If you live in an urban area, it's likely that you've got a Borders or Barnes & Noble within 15 minutes walking distance, and so the displacement of your local bookstore is more a change in scenery than a change in neighborhood character. This store usually carries with it a franchised coffee chain, and so the bookstore became a waystation, a good spot for a full afternoon of entertainment. If I ever had to meet someone at Lincoln Center on the Upper West Side, I'd always end up popping into the Barnes & Noble on the corner, and almost always walking out with one or two purchases I hadn't intended before. Now that the store is shuttered and plans are in place for a Century 21 in that location, I imagine I won't be making as many impulse buys...
But this is a city, and where one bookstore closes, another is open down the street. If you live outside of an urban area, this becomes much more problematic. As suburbs grew and jobs moved outside of small towns, the shopping center and strip mall became the way we do our shopping. This moved the bookstore out of the town square and into the megastore, which is how B&N and Borders came to be so profitable. Bookstores didn't require the same kind of curated experience that comes with a small storefront; instead, they could carry everything--music, DVDs, magazines--and engage new methods of promoting new titles, through endtable displays, the front-of-store placement, holiday tables, and mega-discounting. And being in a strip mall meant that it was much easier for people to lump their book buying in with their everyday errands. After a grueling round of shopping at Target, you could drop your 5-year-old in the children's books section and take 15 minutes for yourself to browse the newest literary fiction. The spontaneity--and relative proximity--of the bookstore was still available.
But with the closing of these major chains, we're moving into a third, more distance model of book-buying, one that relies entirely on the self-driven purchasing of books on the web. (Yes, e-readers make it possible to buy books spontaneously, but anyone that buys a Kindle is already invested in reading books on a regular basis.

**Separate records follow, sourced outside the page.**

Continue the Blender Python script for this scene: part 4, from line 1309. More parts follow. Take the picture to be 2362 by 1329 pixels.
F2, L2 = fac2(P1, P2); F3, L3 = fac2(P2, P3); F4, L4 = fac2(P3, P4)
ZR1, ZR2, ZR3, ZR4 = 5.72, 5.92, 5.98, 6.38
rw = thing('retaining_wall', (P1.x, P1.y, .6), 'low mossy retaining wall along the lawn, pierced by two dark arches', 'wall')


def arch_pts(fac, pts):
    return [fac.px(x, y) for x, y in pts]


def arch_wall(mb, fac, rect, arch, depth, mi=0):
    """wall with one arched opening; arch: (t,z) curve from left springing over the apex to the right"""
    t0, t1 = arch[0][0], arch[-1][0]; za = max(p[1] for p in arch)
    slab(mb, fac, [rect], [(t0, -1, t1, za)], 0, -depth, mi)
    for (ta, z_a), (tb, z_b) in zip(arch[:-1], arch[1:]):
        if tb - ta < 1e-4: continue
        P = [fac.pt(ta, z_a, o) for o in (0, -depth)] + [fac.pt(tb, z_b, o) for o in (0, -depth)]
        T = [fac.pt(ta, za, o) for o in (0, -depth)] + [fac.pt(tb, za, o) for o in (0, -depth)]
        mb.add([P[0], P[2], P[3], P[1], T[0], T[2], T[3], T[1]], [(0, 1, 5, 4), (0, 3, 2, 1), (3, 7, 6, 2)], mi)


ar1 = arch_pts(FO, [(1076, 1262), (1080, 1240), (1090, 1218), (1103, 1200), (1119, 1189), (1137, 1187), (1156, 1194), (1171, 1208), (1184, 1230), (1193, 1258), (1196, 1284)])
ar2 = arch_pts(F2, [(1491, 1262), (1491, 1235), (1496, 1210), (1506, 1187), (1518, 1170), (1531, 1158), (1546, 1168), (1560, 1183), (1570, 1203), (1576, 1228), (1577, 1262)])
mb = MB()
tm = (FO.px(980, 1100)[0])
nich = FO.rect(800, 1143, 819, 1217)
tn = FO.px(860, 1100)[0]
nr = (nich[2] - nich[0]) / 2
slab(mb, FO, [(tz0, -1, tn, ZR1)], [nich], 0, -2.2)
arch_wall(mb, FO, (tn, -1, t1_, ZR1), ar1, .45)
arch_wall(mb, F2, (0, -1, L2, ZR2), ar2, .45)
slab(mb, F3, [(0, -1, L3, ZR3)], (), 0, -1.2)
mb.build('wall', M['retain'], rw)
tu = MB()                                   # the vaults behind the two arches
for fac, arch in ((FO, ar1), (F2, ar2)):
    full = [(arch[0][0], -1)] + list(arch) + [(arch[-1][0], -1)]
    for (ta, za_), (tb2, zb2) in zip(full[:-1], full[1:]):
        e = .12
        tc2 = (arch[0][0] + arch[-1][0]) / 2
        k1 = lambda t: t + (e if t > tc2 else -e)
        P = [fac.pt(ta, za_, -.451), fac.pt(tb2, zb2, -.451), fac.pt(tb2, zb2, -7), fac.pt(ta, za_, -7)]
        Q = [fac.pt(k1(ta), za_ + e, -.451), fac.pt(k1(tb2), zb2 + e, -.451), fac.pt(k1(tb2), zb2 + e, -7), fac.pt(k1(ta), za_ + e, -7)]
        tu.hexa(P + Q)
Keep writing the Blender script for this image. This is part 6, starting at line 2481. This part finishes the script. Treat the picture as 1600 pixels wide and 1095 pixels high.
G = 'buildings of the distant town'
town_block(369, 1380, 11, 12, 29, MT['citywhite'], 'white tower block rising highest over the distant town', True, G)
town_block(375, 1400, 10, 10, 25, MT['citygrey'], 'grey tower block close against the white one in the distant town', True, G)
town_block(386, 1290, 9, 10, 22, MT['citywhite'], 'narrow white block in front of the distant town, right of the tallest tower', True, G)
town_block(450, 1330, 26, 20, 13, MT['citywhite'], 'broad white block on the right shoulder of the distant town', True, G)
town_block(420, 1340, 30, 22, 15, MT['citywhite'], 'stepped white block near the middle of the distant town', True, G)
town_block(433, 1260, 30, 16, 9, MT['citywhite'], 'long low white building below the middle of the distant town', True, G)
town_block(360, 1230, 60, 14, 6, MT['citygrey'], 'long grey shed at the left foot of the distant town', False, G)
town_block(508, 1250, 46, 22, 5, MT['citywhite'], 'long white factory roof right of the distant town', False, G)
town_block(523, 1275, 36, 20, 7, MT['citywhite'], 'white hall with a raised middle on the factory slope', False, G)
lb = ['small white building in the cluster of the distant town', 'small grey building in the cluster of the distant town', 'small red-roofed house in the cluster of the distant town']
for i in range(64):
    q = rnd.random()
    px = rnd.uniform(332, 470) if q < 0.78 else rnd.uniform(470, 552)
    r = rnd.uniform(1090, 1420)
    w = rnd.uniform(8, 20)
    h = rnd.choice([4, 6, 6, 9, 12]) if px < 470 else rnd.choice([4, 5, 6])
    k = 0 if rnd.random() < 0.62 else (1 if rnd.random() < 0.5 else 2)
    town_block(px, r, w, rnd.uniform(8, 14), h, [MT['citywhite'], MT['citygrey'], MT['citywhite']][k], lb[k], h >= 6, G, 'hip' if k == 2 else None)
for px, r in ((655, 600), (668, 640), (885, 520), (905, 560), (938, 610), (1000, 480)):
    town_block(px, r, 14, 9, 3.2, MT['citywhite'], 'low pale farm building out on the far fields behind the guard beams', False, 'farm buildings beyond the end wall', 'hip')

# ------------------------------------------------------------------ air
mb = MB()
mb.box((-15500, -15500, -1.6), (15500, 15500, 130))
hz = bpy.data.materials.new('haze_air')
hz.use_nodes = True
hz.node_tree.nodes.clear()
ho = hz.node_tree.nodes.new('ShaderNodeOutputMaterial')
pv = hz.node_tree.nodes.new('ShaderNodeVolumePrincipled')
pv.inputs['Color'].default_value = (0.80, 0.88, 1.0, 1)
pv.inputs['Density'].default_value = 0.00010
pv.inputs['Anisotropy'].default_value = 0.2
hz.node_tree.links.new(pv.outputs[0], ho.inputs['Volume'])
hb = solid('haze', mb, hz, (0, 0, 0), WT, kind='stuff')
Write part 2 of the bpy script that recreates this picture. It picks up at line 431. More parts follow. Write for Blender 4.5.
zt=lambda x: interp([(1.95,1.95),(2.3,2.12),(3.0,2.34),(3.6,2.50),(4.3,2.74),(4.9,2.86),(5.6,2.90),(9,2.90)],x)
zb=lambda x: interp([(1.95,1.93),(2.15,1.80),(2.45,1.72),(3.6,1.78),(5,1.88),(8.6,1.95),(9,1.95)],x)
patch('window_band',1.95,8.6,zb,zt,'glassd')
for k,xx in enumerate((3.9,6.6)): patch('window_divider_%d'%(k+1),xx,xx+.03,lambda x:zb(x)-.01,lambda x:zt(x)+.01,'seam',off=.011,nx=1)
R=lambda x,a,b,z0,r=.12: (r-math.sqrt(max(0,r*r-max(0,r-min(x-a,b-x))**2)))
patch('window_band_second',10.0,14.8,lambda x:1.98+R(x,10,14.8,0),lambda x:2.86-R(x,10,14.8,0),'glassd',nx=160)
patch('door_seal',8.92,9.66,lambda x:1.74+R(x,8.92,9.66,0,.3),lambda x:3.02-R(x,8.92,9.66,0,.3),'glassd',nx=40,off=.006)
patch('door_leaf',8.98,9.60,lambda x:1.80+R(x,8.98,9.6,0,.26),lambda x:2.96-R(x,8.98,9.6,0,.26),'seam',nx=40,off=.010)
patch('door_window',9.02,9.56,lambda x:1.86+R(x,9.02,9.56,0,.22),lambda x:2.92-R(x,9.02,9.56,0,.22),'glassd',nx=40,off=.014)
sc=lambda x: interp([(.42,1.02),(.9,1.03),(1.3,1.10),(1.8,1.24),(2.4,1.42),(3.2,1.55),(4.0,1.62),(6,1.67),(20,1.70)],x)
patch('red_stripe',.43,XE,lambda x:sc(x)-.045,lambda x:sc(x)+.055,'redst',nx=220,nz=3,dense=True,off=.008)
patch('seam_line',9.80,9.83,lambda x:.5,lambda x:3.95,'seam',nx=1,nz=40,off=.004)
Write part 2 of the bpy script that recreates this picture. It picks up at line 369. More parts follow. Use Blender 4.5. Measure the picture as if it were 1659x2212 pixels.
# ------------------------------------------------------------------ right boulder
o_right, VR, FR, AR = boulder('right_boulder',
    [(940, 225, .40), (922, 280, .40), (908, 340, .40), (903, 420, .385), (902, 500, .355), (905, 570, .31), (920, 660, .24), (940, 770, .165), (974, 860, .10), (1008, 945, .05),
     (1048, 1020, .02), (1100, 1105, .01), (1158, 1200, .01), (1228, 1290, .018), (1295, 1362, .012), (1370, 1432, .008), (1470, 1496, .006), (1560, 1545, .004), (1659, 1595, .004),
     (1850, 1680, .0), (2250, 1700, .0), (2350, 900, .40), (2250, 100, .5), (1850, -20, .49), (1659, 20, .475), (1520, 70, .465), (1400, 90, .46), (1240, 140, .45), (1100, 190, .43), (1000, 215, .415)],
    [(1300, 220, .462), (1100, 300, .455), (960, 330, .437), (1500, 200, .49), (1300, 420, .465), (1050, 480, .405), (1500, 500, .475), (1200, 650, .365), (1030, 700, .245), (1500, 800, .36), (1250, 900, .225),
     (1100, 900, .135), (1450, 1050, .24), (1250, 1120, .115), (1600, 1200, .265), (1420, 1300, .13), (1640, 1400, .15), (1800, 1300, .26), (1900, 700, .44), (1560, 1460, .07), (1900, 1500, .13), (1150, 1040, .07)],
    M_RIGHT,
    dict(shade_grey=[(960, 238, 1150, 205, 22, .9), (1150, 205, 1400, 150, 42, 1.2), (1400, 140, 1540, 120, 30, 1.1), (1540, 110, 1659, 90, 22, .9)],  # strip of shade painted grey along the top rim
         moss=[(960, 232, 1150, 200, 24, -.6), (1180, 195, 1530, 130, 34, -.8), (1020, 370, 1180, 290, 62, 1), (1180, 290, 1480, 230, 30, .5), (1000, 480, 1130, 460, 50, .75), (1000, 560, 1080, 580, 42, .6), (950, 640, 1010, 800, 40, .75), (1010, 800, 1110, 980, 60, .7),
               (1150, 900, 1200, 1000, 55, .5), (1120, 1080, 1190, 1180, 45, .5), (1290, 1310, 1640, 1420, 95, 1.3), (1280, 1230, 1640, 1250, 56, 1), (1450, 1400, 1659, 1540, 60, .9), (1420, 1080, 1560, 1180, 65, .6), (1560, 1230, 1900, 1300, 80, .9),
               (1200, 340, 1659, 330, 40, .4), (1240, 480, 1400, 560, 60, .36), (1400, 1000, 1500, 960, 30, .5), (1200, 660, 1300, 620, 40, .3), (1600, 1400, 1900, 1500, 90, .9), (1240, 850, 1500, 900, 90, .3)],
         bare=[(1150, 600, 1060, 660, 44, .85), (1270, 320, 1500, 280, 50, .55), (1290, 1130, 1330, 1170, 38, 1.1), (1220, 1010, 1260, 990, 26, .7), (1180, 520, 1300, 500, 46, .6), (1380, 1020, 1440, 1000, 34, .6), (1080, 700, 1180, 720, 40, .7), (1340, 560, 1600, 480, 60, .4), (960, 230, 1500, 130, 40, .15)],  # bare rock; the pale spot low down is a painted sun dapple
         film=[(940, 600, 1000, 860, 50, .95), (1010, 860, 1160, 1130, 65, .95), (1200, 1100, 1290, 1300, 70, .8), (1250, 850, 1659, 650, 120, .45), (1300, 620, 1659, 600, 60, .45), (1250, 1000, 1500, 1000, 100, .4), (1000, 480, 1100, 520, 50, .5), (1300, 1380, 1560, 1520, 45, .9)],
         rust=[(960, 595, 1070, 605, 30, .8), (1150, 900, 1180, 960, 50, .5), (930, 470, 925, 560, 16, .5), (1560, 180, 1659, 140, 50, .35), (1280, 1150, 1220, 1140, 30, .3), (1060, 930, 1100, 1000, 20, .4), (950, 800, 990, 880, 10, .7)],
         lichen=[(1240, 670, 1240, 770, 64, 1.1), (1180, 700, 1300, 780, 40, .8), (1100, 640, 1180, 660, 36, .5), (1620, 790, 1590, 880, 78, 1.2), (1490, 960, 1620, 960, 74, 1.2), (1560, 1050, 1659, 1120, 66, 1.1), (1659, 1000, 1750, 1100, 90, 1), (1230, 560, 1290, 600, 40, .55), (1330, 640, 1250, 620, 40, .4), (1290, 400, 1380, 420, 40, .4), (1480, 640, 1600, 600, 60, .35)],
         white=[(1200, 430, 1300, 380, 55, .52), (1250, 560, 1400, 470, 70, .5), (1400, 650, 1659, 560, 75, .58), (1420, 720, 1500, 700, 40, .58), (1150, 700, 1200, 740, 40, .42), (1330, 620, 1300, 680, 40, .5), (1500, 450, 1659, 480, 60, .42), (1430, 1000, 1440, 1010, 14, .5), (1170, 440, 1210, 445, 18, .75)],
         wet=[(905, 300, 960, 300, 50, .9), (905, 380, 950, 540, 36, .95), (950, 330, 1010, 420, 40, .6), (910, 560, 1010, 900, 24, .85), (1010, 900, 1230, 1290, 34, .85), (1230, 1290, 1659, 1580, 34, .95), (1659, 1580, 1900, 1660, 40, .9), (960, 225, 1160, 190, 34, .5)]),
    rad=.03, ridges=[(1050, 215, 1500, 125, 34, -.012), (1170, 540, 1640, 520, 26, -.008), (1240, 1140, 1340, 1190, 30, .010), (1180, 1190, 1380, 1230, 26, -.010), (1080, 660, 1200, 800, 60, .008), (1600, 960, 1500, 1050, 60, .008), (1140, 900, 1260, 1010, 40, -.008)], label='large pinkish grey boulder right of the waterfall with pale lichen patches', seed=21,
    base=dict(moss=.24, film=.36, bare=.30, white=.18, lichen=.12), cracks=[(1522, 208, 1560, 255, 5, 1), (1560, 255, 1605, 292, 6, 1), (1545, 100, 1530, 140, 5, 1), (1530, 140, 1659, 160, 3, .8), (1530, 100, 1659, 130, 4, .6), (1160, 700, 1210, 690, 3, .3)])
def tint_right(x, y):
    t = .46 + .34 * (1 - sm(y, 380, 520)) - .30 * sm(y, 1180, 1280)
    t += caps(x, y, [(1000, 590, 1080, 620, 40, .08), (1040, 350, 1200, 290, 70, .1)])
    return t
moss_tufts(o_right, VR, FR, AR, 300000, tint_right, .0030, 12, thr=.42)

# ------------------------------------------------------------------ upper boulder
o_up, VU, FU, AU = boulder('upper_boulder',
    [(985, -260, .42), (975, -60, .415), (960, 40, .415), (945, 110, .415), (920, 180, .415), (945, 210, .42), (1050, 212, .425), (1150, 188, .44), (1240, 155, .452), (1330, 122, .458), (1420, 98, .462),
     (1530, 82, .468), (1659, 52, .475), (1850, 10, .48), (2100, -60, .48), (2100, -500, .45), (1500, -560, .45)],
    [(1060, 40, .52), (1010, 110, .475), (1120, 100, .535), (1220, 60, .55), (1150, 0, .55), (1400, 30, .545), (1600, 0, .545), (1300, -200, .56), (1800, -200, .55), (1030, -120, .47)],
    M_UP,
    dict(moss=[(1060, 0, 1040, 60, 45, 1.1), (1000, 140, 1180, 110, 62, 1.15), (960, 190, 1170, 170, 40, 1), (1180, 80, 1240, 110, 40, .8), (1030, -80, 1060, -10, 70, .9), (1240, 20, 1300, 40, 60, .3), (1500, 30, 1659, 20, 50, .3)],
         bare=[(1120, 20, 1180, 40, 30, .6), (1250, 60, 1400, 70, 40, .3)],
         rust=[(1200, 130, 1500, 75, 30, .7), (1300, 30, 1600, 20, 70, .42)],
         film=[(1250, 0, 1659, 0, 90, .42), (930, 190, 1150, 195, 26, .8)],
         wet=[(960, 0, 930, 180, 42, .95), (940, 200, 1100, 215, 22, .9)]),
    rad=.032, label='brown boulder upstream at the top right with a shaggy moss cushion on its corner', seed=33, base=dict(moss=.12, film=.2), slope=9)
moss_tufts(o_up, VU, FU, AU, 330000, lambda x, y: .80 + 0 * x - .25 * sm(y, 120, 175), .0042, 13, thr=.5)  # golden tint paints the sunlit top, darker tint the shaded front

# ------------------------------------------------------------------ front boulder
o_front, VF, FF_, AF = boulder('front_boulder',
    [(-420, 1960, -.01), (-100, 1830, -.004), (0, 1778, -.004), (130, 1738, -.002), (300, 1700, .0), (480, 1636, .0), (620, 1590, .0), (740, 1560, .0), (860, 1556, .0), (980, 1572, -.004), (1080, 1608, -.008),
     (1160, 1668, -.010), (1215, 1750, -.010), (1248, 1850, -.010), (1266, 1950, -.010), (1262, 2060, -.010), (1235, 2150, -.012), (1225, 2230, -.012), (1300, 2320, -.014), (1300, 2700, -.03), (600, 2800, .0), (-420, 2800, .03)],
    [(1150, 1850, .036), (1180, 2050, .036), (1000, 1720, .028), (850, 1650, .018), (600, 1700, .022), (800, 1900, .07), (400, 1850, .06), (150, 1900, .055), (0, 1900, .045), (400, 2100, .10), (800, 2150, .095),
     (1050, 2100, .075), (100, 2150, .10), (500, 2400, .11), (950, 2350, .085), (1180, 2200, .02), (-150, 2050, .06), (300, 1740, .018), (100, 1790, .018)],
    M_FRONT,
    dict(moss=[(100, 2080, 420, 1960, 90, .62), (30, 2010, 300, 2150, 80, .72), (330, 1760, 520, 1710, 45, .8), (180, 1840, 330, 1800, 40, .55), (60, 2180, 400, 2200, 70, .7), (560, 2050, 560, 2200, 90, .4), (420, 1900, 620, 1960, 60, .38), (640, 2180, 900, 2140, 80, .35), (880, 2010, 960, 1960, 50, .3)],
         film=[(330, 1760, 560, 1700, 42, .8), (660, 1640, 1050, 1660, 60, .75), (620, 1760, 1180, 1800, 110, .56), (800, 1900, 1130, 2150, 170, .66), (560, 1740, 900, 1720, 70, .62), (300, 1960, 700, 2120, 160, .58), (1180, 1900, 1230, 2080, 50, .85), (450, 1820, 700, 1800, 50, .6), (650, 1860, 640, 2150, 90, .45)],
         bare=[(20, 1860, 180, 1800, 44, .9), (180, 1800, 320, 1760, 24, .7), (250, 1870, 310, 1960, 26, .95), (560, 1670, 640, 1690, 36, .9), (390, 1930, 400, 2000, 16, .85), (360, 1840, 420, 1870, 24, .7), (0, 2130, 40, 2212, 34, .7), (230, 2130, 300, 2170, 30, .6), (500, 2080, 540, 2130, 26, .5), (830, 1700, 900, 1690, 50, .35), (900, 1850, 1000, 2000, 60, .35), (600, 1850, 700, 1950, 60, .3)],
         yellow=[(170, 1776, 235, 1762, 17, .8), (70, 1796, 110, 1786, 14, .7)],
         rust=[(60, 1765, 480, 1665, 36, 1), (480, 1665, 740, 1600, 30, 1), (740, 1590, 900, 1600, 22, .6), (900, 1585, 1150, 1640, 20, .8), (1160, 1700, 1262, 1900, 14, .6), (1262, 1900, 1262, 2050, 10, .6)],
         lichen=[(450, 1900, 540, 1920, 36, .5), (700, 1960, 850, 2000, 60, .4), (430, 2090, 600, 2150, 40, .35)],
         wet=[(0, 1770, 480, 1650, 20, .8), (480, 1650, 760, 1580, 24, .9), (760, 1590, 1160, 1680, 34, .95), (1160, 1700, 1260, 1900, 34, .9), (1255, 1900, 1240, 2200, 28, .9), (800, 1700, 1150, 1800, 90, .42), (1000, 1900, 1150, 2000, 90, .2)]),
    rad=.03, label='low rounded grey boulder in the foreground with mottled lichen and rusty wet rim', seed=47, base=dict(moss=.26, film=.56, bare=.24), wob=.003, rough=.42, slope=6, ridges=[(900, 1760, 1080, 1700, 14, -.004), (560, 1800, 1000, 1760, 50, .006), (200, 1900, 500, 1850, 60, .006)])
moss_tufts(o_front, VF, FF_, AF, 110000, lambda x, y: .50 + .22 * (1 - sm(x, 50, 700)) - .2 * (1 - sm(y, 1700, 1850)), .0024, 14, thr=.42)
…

Remember, you can only call it democracy if you really care about voting.) Now suburban readers may find themselves in the same predicament as rural readers: with no easy bookstore to access, everything will have to be discovered and purchased online. (And this all presupposes that you have a Internet-accessing computer at home and a credit card on which you can buy books, something that can't be taken for granted.) Bookstores are structured to guide consumers, but even with well-designed websites, we now have to guide--and motivate--ourselves to read.
People have already spent much time bemoaning the loss of bookstores because of what they mean as places to shop, but I bemoan them for what they meant as landmarks, as neighborhood hangouts. If you're lucky enough to have grown up with a terrific independent bookstore, it probably meant as much to you as your local library. As a child, books were the one thing my parents were always willing to buy for me: a book purchase could happen on any day of the week, not just on a birthday or special occasion. Even now the books I read as a child are the most difficult to throw away. But more than the books themselves were the bookstores--I grew up among smart, intellectually curious people, and one of the ways I knew this was by how many bookstores were in my neighborhood. Whether it's Borders, B&N, or more indies that disappear next, it matters that these hallmarks of local culture, watering holes that enable people to converse and exchange ideas, were nearby and accessible and treated as important. If the stores keep shuttering, we'll have to start looking elsewhere to figure out exactly where we live and what culture we can create.